Robert Humphreville ’80, also a regular HFA accompanist (and a professional freelance pianist, organist, composer, and conductor), does comparatively little prep. For his own Lubitsch performance, The Oyster Princess, he watched a screener, taking notes about the plot and finding period-appropriate melodies for the foxtrot scene in the middle, something peppy. He landed on a mix of “Ain’t She Sweet” and “Hello, My Baby.” “It was very 1920s,” he muses in retrospect. “Almost a Charleston.” In terms of hours worked, these performances are “wonderful distractions,” he says. (Such gigs pay between $250 and $350.) Even then, he plays so many that he doesn’t get attached to any particular film: “I don’t develop a real fondness. They sort of come and go pretty fast.” Still he, too, is strict about being historically correct. “Nothing—to me at least—is more distracting than somebody who all of a sudden takes some, you know, Beatles theme and sticks it into a silent movie.”

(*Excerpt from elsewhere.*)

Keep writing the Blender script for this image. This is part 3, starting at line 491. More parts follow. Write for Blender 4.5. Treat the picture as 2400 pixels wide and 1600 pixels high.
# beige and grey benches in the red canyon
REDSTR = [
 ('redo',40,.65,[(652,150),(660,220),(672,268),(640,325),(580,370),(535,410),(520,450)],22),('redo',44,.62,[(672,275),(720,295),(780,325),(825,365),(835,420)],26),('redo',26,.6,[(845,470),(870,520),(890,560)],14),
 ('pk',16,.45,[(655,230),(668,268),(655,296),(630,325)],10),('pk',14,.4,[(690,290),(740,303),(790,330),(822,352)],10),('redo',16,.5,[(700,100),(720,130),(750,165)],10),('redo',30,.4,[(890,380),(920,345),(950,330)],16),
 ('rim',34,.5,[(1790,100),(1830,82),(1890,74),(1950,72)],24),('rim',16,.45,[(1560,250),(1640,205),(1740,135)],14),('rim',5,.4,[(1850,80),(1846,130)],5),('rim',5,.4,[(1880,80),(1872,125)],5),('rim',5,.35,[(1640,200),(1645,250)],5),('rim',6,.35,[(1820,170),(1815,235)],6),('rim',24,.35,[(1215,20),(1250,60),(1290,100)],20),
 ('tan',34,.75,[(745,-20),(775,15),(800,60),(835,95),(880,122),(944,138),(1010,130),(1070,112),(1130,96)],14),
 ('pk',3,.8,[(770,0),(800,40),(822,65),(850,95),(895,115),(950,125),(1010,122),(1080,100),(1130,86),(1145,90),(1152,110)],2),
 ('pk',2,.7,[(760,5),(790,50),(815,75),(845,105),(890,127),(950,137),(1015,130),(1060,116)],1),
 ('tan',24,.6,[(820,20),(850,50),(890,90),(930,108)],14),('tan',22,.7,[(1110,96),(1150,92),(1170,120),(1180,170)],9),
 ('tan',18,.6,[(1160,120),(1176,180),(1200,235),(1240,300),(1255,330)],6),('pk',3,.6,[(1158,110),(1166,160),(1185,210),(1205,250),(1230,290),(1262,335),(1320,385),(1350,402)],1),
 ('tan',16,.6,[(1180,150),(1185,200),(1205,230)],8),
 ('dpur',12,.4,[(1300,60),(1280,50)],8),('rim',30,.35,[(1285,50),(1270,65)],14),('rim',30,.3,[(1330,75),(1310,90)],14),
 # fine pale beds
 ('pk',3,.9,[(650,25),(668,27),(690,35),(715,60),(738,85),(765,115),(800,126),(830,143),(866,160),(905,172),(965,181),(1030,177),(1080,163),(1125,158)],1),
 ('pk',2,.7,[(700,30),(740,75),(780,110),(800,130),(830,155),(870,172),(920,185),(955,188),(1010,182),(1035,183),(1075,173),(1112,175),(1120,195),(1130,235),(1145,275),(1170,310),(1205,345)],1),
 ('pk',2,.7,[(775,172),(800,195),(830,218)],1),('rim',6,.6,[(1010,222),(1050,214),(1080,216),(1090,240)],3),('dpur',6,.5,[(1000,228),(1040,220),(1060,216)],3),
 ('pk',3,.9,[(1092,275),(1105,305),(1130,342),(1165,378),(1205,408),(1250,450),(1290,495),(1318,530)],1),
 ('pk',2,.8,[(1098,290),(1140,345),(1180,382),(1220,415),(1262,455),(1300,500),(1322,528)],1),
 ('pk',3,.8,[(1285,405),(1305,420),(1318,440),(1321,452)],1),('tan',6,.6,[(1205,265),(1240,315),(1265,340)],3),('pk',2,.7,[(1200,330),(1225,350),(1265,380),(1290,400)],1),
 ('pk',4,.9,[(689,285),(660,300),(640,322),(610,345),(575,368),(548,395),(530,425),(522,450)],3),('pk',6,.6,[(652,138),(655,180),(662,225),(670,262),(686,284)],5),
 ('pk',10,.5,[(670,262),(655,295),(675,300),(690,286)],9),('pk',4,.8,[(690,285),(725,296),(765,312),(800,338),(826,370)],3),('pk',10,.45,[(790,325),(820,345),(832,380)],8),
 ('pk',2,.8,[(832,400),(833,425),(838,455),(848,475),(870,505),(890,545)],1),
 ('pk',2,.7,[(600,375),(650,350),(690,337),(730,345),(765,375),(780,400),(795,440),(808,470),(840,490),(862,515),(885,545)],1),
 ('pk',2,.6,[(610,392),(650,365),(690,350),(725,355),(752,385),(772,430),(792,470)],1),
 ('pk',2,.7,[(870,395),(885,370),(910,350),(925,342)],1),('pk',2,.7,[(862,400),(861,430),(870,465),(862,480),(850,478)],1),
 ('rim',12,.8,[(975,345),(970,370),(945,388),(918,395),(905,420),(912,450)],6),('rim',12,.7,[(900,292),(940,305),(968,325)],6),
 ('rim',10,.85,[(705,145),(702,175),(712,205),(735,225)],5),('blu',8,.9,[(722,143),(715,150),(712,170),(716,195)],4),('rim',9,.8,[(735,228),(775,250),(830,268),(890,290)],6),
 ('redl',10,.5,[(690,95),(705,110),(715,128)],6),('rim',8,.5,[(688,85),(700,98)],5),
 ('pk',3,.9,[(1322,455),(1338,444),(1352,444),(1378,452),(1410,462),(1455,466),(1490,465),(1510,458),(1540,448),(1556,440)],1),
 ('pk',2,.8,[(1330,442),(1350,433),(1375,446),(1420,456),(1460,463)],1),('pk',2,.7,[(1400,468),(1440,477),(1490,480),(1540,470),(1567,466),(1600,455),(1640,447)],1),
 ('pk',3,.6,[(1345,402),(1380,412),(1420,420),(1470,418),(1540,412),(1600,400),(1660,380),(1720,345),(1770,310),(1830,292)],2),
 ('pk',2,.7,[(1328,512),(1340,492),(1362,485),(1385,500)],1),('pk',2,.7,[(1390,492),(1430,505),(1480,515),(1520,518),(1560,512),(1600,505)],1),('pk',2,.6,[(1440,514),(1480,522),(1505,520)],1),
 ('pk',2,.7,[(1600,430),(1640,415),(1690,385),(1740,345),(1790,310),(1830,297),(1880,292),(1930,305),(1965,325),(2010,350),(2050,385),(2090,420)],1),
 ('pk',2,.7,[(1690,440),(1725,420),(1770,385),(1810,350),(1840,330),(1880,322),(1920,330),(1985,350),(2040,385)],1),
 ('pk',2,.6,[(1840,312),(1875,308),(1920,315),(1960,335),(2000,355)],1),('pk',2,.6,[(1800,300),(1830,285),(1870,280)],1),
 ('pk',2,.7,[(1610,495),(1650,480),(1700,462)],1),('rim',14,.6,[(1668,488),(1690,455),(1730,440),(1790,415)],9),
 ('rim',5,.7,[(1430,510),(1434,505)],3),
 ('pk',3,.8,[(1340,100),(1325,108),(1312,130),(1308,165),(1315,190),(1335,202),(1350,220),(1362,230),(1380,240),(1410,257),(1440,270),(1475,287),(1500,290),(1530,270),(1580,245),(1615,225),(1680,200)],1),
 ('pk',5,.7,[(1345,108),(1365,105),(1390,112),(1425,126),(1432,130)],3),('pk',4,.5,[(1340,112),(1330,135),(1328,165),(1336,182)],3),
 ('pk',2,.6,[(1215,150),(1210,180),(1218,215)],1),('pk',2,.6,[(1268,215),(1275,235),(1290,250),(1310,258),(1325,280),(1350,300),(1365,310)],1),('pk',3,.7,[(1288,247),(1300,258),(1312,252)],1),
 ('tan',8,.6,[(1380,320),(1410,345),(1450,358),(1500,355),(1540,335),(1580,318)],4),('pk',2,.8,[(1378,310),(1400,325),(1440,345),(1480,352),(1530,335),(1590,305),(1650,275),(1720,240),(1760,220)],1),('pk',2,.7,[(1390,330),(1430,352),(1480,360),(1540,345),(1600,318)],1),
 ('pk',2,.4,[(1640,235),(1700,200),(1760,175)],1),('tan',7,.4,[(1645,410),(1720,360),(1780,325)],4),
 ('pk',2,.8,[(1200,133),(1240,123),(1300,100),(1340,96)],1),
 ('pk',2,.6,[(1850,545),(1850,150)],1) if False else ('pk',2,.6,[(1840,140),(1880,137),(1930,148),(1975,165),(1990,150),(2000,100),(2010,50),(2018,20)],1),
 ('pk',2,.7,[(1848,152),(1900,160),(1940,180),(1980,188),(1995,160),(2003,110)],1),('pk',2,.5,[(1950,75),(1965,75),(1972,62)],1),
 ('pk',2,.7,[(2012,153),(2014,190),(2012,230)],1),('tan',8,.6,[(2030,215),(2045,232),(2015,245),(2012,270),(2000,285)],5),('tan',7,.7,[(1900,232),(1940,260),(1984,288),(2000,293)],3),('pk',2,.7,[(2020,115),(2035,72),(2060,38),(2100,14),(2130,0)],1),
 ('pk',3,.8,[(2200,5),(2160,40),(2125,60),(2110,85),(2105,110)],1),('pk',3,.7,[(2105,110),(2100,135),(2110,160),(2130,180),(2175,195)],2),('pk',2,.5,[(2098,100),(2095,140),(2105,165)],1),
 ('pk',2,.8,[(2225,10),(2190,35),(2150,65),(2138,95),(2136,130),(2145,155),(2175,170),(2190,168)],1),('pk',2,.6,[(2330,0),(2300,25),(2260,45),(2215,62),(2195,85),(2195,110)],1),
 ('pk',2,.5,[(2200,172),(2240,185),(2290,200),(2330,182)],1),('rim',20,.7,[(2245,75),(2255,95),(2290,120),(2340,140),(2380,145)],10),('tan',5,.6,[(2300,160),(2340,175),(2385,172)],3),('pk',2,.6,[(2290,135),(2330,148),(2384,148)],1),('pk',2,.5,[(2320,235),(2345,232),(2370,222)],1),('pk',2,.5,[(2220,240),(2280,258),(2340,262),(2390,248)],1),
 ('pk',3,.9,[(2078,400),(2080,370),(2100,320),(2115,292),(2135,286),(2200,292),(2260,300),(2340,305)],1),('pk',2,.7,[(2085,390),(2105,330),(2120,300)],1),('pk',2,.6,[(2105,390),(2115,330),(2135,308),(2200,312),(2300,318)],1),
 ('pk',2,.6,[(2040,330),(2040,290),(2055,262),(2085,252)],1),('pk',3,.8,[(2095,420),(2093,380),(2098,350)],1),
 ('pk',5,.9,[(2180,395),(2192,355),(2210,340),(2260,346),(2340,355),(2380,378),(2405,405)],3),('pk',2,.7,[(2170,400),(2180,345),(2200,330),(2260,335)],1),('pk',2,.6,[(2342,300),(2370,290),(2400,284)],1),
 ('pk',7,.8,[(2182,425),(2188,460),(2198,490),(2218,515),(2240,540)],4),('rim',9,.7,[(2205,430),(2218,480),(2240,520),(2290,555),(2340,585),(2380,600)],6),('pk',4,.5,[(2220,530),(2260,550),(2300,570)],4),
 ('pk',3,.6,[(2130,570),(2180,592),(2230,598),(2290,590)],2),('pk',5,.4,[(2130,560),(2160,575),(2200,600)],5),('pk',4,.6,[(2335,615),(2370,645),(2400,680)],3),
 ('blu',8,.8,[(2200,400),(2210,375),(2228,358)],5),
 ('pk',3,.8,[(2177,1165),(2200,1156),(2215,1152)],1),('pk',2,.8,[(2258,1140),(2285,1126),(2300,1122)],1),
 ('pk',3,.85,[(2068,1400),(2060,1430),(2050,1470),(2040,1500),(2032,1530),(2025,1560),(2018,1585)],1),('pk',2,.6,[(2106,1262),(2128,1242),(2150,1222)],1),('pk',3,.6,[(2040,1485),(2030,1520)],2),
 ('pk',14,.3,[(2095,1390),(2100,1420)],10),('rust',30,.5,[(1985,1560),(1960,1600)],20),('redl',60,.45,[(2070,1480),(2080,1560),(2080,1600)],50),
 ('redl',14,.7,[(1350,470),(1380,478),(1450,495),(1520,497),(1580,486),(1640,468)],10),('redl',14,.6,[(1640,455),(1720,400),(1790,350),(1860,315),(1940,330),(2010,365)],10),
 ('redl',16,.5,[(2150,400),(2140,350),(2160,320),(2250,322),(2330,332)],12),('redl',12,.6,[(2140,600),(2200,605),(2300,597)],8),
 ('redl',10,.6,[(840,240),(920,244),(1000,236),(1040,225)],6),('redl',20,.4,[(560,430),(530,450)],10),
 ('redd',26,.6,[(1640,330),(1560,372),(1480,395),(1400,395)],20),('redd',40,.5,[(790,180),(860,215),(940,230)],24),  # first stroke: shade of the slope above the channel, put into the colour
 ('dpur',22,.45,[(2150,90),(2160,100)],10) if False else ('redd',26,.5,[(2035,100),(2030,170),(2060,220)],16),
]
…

When performing, Jeff Rapsis generally prefers to play his synthesizer (on the "world music setting"), though he's recently gained facility with theater organs
Photograph by Cheryl Senter

Jeff Rapsis takes an entirely different approach to his accompaniments at the HFA and elsewhere: rather than the traditional piano, he usually plays a “just barely portable” 75-pound synthesizer. He likes having more sonic tools within reach. With a delicate chime of bells or a deep, thrumming bass, a film “can be such an event,” he says. “You can feel what’s happening.” At the same time, he tries to avoid being too illustrative or onomatopoetic. “If you do it too much, it’s called ‘Mickey-Mousing,’” he says, “It’s considered bad form for an accompanist just to do that. But a little of it is really important.”

If interpretation is an art, playing for a film’s entire running time is an endurance sport. Humphreville reports that after a particularly long film, he feels the strain less in the fingers than in the neck, which gets sore from being craned toward the screen. “The last thing you want to do when you’re playing is look at the clock,” he cautions: it takes the mind off the action and timing. “The scene changes suddenly—you have to be ready for that,” he says. “You also have to know when the movie starts and the movie ends. If you don’t know when that will be, you can get caught flat-footed.” Rapsis jokingly compares the experience to flying a plane. “You can’t start thinking about the noise of the engine and where you are in relation to the ground. You have to stay in that zone until you come in for the landing.” When “The End” flashes on the screen, “I can finally taxi to the gate and take a break.”

Silent motion pictures can look baffling today. They seem to operate with an entirely different syntax of gesture and facial expression, antic physicality and sly suggestion. The jumps from scenes to intertitles, and the lack of synced, continuous dialogue, require viewers to exert their imaginations differently. Musical accompaniment, says Rapsis, can help viewers “read” these films. Still, he believes that people intuitively take to Buster Keaton’s melancholic humor, or the almost operatic “Love with a capital L” emotions of silent melodramas. The audience isn’t aging out, in his view: “If anything, it’s getting younger.” (And as New York Times writer Amanda Hess has pointed out, today’s audience is continually awash in silent short films—in the form of the GIFs and memes eddying on the Internet.)

Marks advocates for silent film as a distinct art form: with it, “You can create an emotional depth and a rhythmic depth, and a feeling of life, really, and a sense of movement, a sense of time passing.”  His music does not aim to translate that feeling for viewers; he wants to transport them. “Some scores tell you, you are here,” he says. “But others tell you, you are there. They try to put you back there in that world.”